Thursday, January 15, 2009


Among the myriads of baby toys, there are a few that make sense or are truly cool; a blanket with one corner that has soft rubber on it so it can be an effective chew toy and rubber ducks that light up when placed in the bathtub (thanks mom!) are just a couple of examples.

There are also those that are incredibly obnoxious and/or pointless... i.e. anything that makes buzzing/beeping/squealing noises, talks in an annoying voice, plays an incredibly repetitive song (like the birthday card I bought my best friends two year old [insert evil maniacal laugh here]) or anything that promises to improve the intelligence of your child.

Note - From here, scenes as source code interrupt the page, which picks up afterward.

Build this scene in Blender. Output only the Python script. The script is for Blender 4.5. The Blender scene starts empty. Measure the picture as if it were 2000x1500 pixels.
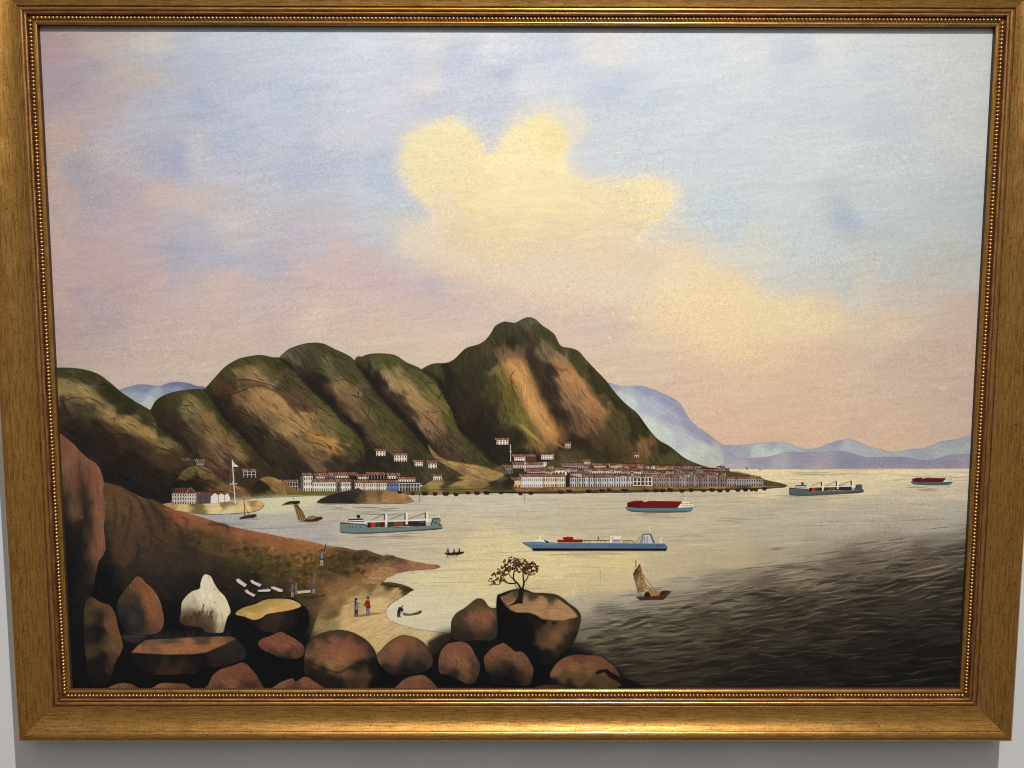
import bpy, bmesh, math, random
import numpy as np

# ------------------------------------------------------------------ camera, world, lamps, exposure
scene = bpy.context.scene
COL = scene.collection
FOCAL_PX, IMG_W, IMG_H = 1500.0, 2000.0, 1500.0
PITCH, YAW, ROLL = 0.08711337, 0.0031239, -0.00129599
LIP = 0.0065                      # the frame's inner lip stands this far in front of the canvas
SX0, SX1, SZ0, SZ1 = -0.59329469, 0.61174537, -0.50317688, 0.3644914     # sight edge of the frame
CAM = np.array([0.0, -1.0 - LIP, 0.0])                                   # canvas plane is y = 0
WALL_Y = 0.018


def cam_rot():
    p, y, r = PITCH, YAW, ROLL
    a = np.array([[math.cos(y), math.sin(y), 0], [-math.sin(y), math.cos(y), 0], [0, 0, 1]])
    b = np.array([[1, 0, 0], [0, math.cos(p), math.sin(p)], [0, -math.sin(p), math.cos(p)]])
    c = np.array([[math.cos(r), 0, math.sin(r)], [0, 1, 0], [-math.sin(r), 0, math.cos(r)]])
    return a @ b @ c


ROT = cam_rot()
from mathutils import Matrix, Vector
cam_data = bpy.data.cameras.new("camera")
cam = bpy.data.objects.new("camera", cam_data)
COL.objects.link(cam)
M4 = Matrix.Identity(4)
right, fwd, up = ROT[:, 0], ROT[:, 1], ROT[:, 2]
for i in range(3):
    M4[i][0], M4[i][1], M4[i][2], M4[i][3] = right[i], up[i], -fwd[i], CAM[i]
cam.matrix_world = M4
cam_data.sensor_width = 36.0
cam_data.lens = 36.0 * FOCAL_PX / IMG_W
cam_data.clip_start, cam_data.clip_end = 0.01, 100
scene.camera = cam

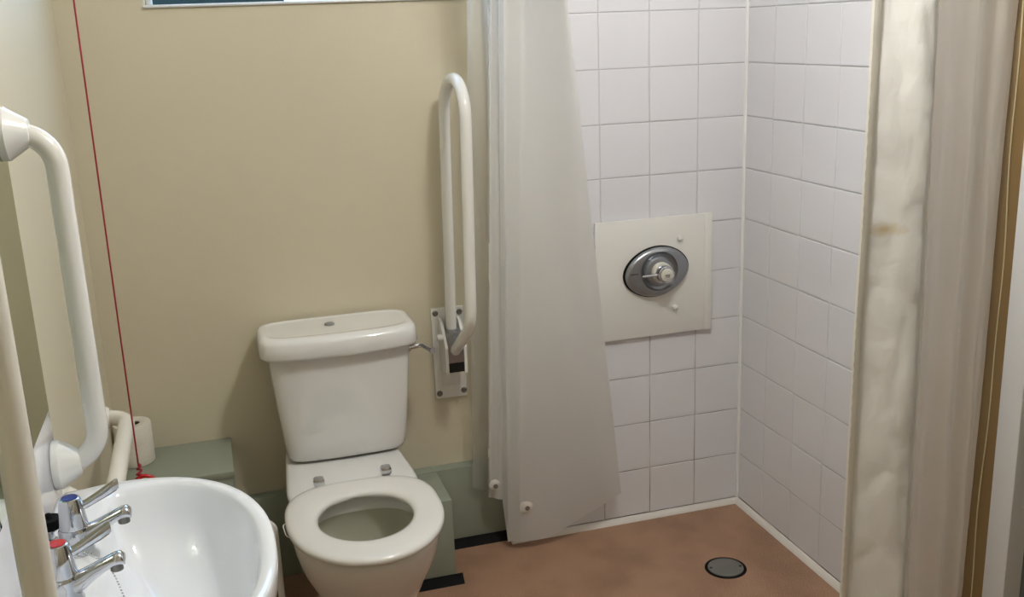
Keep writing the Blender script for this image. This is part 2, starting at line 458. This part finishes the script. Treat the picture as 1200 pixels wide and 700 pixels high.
lathe(bm, [(.013, 0), (.013, .006), (.009, .009)], (-1.038, -.05, .661), axis=(1, 0, 0), seg=20)
pts = fillet([(-1.031, -.05, .661), (-.998, -.05, .664), (-.978, -.098, .659)], .018, 6)
tube(bm, pts, [.0068]*(len(pts)-4)+[.007, .0075, .008, .0085], 14)
obj('flush_lever', bm, CHROME, to)
bm = bmesh.new()
pts = fillet([(TX-.165, -.425, .391), (TX-.189, -.435, .393), (TX-.184, -.47, .380), (TX-.16, -.48, .370)], .010, 6); tube(bm, pts, .0013, 8)
obj('wire_loop', bm, PLAST, to)

# slim pipe between basin and toilet
bm = bmesh.new(); tube(bm, [(-1.441, -.34, .0), (-1.441, -.34, .30)], .008, 12)
p_ = fillet([(-1.441, -.34, .295), (-1.441, -.34, .36), (-1.80, -.34, .38)], .03, 6); tube(bm, p_, .008, 12)
tag(obj('pipe', bm, PLAST), 'slim white pipe rising from the floor between basin and toilet', 'pipe')

# ------------------------------------------------------------------ fold-up support rail beside the toilet
RX = -.897
fr = thing('support_rail', 'white folding support rail raised upright on the wall right of the toilet', 'grab rail', (RX, WY, .59))
obj('wall_plate', bx(-.944, -.850, .066, WY, .457, .728, bev=.003), RAILM, fr, angle=20)
obj('label_plate', bx(-.922, -.872, .0645, .067, .495, .56, bev=.001), PLAST, fr)
for sx, sz in ((-.932, .714), (-.862, .712), (-.932, .474), (-.860, .476)):
    bm = bmesh.new(); lathe(bm, [(.0085, 0), (.0085, .003), (.006, .0055), (.003, .004), (.001, .004)], (sx, .066, sz), axis=(0, -1, 0), seg=16); obj('screw', bm, STEEL, fr)
bm = bmesh.new()
for sx in (-.921, -.868):
    prof = [(.066, .70), (.04, .695), (.012, .665), (-.012, .63), (-.012, .555), (.066, .548)]
    ring0 = [(sx-.004, y, z) for y, z in prof]; ring1 = [(sx+.004, y, z) for y, z in prof]
    loft(bm, [ring0, ring1])
obj('bracket', bm, RAILM, fr, smooth=False)
obj('hinge_block', bx(-.917, -.872, -.008, .03, .585, .675, bev=.002), CHROMED, fr)
obj('stop_slot', bx(-.917, -.872, -.006, .03, .557, .5845), SLOT, fr, smooth=False)
bm = bmesh.new(); lathe(bm, [(.010, 0), (.010, .012), (.007, .016)], (-.924, .02, .655), axis=(-1, 0, 0), seg=16); obj('pivot_pin', bm, RAILM, fr)
bm = bmesh.new()
pts = fillet([(-.895, .035, .665), (-.880, .035, 1.365), (-.872, -.165, 1.365), (-.886, -.165, .735), (-.894, .0, .62)], [.098, .098, .10], 14)
tube(bm, pts, .0155, 20); obj('tube', bm, RAILM, fr, angle=80)

# ------------------------------------------------------------------ left wall: mirror, splashback, rails
mi = thing('mirror', 'frameless mirror on the left wall behind the upright grab rails', 'mirror', (LX, -1.2, 1.12))
def tilted(x0b, x0t, th, y0, y1, z0, z1):
    bm = bmesh.new()
    vs = [bm.verts.new(p) for p in ((x0b, y0, z0), (x0b+th, y0, z0), (x0t+th, y0, z1), (x0t, y0, z1), (x0b, y1, z0), (x0b+th, y1, z0), (x0t+th, y1, z1), (x0t, y1, z1))]
    for f in ((0, 1, 2, 3), (4, 7, 6, 5), (0, 4, 5, 1), (1, 5, 6, 2), (2, 6, 7, 3), (3, 7, 4, 0)): bm.faces.new([vs[i] for i in f])
    return bm
obj('backing', tilted(LX+.0005, LX+.0005, .007, -1.60, -.866, .892, 1.372), MIRE, mi, smooth=False)
obj('mirror_glass', tilted(LX+.0076, LX+.0076, .004, -1.60, -.872, .890, 1.37), MIRROR, mi, smooth=False)
sp = obj('splashback', bx(LX+.0005, LX+.012, -1.60, -.872, .70, .8895, bev=.002), SPLASH)
tag(sp, 'glossy white splashback panel under the mirror, behind the taps', 'splashback')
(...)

Then there are those true rarities, the toys that are so compelling to your little one that they become a premature addict. These toys vary from child to child, and can catch you completely by surprise. Our son was recently given a teething toy that vibrates when he bites down on it hard enough that he has become slightly addicted to. When the darn thing starts vibrating his eyes glass over, he stops fussing, and the drool starts coming even more profusely than it already does. This inevitably results in the following chain reaction: toy stops vibrating, toy falls from mouth, boy starts trying to put back in mouth, boy puts hard plastic part of toy in mouth (not soft vibrating part), boy starts crying because he cant figure out why the part of the toy in his mouth is neither soft nor vibrating when he bites on it, tired father puts (and holds) the soft part of the toy back into boys mouth, wash, rinse repeat. The boys father is a bit more of a pushover that his mother, who instead of feeding his "habit" will find creative ways to entertain him that doesn't require the use of the aforementioned toy.